There are several landscapes, and most of them are quite large.
‘The Small Town IV’…
and ‘House With Shingled Roof’ were two that I particularly liked. Although Schiele only painted for such a short time, his work laid the foundations for the Viennese Expressionist movement as well as inspiring other future movements, such as Abstract Impressionism.
‘The Blind Man’ was first exhibited in 1898.
‘Death and Life’ won the Gold Medal at the 1911 International Art Exhibition in Rome. This painting and ‘The Kiss’, that I saw at the Belvedere, are two of Klimt’s most well known paintings. I feel very fortunate to have seen both of them in person, as well as all the other amazing works of art I have seen on this trip.
As we are leaving the Leopold I notice this painting, which makes both of us laugh! It is by Albert Birkle and is titled ‘Man with Fur Cap’, or ‘My Brother the Animal’!

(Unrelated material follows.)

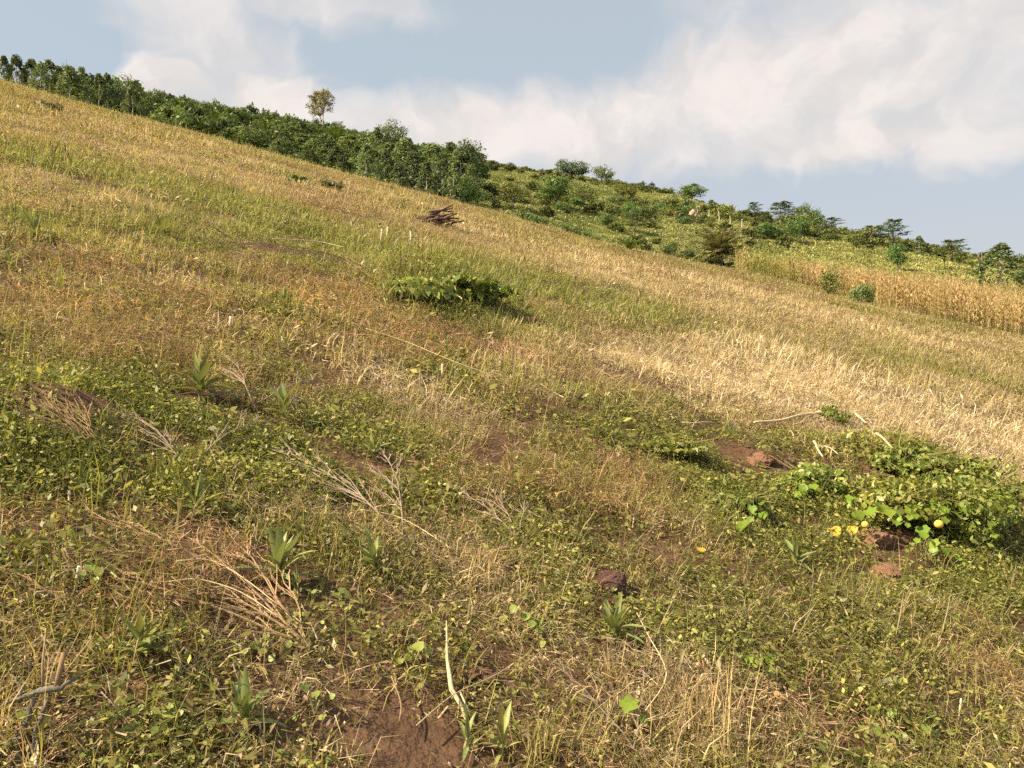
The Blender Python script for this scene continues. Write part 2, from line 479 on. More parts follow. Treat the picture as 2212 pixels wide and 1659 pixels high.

Near the metro station Bob notices this crane which has just been erected. Neither of us have seen one with so many arms before.
When I saw this building our first day in Vienna I thought it was the Hundertwasser House but it wasn’t. Turns out that it was designed by Friedensreich Hundertwasser! It is the Spittelau Incinerator which is used to handle Vienna’s garbage. The environmentally friendly plant produces enough energy to heat more than 60,000 households in Vienna in a year.
I have one more life drawing session tonight at Kaffeebar Quentin. I have attended many life drawing sessions in bars or pubs and the model is always at least partially clothed, so I was quite surprised when our model is completely nude. We are in the back of the bar, but the model is still in full view of all the other patrons as well as anyone who happens to look in the windows. Wish I had a scanner, as it would improve the quality of these photos, but I don’t think I can haul one around on holidays! These are all 5 minute poses.
Two ten minute and one twenty minute drawing…
and we finished the evening with a twenty-five minute pose. The people at this session were very friendly and I had met some of them at the other two sessions this week. I will miss Vienna, they have so many life drawing opportunities. There is a session almost every day of the week, and lots of them have interesting themes.